§ **PROBLEM DETAILS**
Leave out every picture, then output exactly the lines between the ones holding "Model this scene" and "COL = scn.collection", inclusive, and nothing beyond them.

[Records with scene code]
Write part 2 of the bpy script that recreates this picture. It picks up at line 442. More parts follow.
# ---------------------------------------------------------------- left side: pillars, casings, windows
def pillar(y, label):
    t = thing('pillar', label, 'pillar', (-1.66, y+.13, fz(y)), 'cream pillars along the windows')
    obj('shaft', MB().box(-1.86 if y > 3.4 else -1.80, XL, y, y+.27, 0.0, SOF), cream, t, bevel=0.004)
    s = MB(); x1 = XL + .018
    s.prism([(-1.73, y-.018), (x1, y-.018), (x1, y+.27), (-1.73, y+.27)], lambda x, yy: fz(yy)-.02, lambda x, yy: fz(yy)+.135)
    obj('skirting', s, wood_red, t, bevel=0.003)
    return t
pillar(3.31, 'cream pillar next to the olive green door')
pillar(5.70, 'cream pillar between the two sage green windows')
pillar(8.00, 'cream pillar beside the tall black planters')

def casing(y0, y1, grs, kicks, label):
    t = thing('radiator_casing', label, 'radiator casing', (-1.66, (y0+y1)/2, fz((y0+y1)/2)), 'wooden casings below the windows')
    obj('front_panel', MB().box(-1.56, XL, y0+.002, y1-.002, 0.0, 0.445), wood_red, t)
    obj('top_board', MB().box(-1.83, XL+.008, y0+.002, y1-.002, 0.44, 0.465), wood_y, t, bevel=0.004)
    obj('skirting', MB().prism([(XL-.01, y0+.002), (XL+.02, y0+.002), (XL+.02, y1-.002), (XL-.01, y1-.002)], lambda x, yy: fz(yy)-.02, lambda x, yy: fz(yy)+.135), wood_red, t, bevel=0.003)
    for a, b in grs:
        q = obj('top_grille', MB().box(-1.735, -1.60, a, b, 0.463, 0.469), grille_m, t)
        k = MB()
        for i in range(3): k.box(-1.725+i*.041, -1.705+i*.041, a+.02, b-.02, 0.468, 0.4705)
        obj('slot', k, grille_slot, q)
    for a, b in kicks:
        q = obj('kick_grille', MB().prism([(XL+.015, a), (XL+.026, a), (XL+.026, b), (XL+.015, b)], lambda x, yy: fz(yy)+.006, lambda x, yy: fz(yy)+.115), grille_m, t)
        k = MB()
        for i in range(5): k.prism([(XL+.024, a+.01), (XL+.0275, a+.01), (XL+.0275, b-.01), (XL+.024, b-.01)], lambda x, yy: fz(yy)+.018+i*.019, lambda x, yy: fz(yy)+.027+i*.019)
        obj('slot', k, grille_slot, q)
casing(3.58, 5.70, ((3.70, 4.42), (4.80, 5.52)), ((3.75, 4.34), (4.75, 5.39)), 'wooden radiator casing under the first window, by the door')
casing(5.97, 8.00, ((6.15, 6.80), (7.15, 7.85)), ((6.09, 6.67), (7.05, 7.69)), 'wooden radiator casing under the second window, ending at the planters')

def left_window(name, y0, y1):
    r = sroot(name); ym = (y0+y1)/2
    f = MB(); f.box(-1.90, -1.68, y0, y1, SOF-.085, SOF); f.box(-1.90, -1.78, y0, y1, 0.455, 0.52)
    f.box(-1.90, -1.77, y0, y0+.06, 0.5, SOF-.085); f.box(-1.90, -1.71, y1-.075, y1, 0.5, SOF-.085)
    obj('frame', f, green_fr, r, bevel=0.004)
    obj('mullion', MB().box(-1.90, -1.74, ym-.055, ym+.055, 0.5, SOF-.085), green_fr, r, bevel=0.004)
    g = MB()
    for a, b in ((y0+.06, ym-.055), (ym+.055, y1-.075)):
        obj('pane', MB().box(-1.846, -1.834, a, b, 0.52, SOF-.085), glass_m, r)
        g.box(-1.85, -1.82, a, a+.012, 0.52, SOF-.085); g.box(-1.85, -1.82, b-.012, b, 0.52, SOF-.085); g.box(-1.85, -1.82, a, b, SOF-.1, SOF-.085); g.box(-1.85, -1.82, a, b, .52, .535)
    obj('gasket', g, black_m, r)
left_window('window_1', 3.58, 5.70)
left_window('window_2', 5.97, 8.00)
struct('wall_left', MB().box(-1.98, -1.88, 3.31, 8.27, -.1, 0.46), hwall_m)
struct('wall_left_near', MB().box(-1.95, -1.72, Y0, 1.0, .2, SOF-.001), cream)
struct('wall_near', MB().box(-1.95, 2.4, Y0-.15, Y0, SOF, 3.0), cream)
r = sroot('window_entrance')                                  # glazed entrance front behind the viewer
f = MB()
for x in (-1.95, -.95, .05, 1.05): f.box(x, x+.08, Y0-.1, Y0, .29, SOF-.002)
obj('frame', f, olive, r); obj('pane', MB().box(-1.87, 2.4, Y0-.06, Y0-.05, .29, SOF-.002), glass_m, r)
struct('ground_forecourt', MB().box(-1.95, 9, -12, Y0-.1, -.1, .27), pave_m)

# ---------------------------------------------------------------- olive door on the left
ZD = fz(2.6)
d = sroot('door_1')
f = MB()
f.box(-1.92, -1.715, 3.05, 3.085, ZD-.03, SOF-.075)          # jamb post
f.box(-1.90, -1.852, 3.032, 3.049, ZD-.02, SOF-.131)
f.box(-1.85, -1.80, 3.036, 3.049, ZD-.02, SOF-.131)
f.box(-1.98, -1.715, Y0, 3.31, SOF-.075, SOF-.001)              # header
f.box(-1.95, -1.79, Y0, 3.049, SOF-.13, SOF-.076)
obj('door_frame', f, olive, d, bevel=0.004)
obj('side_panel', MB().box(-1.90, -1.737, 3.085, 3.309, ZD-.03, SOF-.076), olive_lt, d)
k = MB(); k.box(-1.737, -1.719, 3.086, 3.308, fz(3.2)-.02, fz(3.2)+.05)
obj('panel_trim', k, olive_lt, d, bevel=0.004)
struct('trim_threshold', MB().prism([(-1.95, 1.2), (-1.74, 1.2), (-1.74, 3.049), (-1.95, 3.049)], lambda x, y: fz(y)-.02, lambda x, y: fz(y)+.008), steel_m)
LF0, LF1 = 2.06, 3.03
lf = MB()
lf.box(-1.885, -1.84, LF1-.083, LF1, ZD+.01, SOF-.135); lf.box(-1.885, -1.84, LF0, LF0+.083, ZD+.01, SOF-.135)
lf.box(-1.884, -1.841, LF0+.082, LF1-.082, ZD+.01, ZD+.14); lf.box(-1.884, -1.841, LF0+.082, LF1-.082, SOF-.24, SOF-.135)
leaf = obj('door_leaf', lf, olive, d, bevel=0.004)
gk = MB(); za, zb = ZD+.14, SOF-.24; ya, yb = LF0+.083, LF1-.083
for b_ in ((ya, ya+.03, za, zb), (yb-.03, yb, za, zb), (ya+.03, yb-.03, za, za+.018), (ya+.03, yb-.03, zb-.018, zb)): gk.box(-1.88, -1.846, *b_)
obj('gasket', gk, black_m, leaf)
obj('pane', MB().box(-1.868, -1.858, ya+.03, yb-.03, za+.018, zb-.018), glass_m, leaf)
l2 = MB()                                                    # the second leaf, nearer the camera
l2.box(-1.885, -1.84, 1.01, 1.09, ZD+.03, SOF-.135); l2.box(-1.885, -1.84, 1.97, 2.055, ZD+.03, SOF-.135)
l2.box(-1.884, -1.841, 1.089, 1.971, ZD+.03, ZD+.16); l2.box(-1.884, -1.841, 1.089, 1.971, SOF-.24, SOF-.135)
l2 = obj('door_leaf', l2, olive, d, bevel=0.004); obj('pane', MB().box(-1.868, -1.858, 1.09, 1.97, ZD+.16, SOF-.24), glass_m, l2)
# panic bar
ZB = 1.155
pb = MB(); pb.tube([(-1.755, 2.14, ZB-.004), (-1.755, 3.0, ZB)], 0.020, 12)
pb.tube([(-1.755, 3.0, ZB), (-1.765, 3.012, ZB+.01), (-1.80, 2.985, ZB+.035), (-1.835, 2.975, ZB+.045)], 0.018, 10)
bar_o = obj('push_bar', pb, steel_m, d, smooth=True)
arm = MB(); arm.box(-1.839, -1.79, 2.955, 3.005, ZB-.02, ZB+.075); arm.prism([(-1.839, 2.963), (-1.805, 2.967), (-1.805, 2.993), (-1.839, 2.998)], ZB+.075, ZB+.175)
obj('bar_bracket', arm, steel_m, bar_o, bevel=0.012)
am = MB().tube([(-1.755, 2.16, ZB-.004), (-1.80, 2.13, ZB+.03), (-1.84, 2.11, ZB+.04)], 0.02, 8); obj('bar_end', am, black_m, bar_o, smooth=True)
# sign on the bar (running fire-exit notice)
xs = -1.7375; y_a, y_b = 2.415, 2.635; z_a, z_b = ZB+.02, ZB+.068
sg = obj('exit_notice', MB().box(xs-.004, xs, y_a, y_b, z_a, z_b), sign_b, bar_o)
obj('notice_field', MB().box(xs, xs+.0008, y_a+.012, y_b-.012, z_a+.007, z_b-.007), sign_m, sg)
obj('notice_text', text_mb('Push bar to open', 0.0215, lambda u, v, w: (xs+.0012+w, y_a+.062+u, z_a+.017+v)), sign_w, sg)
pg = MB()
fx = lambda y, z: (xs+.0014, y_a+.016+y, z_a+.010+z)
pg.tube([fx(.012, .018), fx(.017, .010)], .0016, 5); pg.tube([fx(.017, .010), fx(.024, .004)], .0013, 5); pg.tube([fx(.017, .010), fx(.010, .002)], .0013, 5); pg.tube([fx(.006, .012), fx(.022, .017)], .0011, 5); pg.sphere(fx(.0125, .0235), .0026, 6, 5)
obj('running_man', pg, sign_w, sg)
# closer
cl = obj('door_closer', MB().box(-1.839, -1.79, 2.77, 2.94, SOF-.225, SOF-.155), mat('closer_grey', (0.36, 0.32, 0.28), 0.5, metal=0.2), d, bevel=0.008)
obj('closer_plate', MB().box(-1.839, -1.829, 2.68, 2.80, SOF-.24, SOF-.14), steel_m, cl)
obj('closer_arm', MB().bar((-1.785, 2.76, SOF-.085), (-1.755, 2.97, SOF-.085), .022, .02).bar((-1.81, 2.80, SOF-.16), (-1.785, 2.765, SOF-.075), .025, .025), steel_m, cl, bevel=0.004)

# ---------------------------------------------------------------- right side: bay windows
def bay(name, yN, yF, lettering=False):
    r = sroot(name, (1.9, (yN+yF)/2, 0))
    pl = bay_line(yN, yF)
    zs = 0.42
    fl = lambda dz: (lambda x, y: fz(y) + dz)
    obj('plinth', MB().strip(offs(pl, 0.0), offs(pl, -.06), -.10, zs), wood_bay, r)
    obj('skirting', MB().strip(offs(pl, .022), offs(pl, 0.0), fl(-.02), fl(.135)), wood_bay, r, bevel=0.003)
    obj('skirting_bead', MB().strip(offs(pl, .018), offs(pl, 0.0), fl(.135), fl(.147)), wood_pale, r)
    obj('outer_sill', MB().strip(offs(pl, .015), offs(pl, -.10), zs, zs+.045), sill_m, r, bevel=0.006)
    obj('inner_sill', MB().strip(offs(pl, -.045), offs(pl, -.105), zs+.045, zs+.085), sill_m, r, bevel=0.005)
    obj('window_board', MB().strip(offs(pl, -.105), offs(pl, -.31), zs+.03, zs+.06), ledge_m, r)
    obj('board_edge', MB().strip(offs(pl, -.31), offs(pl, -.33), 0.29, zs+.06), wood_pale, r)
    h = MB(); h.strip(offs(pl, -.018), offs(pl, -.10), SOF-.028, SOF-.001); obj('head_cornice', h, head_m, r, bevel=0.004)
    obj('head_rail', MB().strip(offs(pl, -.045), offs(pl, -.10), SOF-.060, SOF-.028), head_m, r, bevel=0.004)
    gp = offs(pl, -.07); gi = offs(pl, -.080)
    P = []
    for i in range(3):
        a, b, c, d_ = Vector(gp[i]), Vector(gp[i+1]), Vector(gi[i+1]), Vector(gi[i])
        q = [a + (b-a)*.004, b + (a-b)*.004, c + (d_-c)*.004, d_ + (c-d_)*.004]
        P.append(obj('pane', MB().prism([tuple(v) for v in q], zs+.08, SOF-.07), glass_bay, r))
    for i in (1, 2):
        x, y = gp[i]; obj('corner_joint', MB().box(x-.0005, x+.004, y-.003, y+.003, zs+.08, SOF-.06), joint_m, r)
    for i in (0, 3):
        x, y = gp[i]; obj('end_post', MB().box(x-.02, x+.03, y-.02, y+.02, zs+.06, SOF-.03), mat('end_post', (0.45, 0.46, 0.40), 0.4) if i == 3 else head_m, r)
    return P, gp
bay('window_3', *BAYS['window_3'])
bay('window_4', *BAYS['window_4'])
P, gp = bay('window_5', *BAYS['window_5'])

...

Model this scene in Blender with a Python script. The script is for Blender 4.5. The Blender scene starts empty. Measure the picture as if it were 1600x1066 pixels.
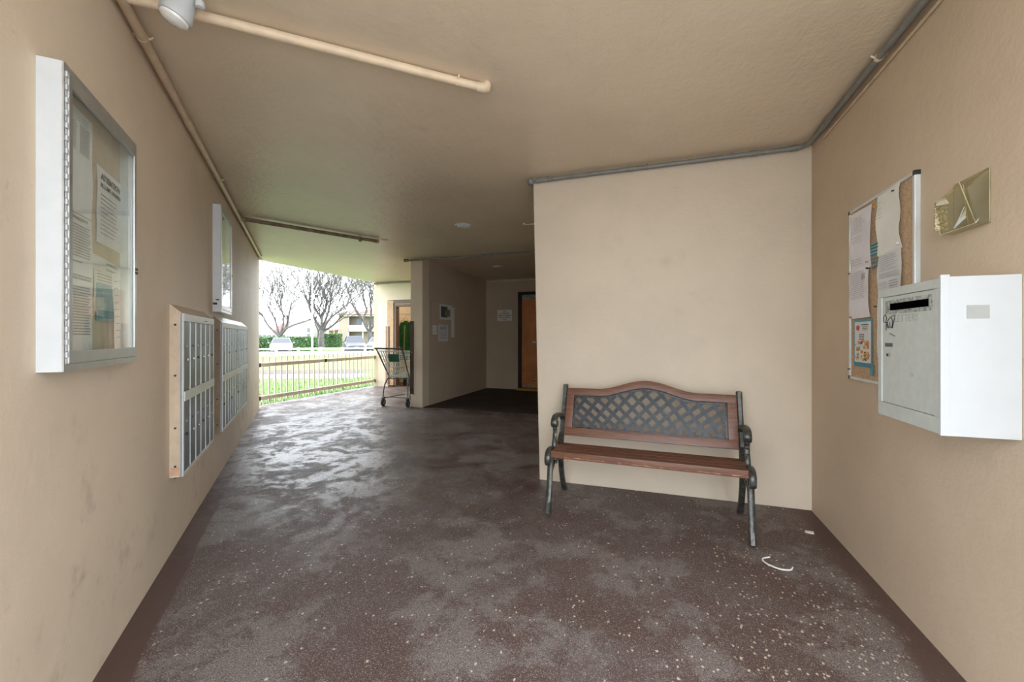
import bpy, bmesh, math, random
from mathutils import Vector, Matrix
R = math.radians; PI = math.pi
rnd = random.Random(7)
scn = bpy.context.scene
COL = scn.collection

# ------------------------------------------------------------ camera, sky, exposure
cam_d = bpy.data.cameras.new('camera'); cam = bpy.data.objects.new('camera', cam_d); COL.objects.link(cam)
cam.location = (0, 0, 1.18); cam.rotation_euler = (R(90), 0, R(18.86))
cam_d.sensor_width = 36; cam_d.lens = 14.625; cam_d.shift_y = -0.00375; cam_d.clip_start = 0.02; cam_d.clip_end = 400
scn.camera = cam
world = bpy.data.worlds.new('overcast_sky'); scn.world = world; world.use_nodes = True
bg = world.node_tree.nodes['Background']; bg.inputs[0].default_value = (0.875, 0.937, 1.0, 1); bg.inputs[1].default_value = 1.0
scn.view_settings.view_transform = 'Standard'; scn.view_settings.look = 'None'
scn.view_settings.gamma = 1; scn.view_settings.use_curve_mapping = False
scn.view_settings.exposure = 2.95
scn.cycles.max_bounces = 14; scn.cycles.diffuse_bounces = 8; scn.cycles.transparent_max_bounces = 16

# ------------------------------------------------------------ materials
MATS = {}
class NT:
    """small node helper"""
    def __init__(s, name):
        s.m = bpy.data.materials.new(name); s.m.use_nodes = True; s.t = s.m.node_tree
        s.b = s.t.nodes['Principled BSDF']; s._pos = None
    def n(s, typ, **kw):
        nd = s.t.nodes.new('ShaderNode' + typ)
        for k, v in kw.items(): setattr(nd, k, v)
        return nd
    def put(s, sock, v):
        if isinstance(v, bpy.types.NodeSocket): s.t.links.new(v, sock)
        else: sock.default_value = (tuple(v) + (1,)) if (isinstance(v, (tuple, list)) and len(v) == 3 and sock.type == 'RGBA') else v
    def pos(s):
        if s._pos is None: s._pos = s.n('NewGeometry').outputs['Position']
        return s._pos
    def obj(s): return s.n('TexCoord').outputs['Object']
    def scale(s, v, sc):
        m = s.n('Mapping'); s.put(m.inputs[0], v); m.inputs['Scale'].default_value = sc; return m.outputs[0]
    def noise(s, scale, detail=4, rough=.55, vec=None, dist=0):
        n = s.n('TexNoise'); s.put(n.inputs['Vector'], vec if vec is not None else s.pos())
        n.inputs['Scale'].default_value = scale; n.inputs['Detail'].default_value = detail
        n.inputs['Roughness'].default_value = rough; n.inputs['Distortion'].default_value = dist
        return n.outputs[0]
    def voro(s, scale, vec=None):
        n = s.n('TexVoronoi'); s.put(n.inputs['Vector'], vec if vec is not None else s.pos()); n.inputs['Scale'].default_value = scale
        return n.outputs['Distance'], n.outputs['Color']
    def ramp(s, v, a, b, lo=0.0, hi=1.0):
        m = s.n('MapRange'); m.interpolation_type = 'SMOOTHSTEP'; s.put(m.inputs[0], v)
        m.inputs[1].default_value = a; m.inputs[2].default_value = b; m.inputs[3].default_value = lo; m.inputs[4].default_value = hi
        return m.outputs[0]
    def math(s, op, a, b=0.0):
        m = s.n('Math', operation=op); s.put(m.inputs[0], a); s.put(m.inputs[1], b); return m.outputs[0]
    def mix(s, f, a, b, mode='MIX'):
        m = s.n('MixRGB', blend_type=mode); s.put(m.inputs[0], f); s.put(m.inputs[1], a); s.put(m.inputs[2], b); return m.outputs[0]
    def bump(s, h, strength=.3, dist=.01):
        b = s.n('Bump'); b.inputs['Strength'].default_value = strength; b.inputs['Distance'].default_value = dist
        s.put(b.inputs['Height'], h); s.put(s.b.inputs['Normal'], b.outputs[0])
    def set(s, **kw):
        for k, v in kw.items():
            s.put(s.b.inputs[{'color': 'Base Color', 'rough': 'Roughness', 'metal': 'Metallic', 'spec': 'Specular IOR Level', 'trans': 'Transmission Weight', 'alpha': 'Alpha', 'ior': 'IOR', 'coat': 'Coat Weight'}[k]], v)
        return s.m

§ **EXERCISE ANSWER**
Model this scene in Blender with a Python script. The script is for Blender 4.5. The Blender scene starts empty. Measure the picture as if it were 1600x1066 pixels.
import bpy, bmesh, math, random
from mathutils import Vector, Matrix
R = math.radians; PI = math.pi
rnd = random.Random(7)
scn = bpy.context.scene
COL = scn.collection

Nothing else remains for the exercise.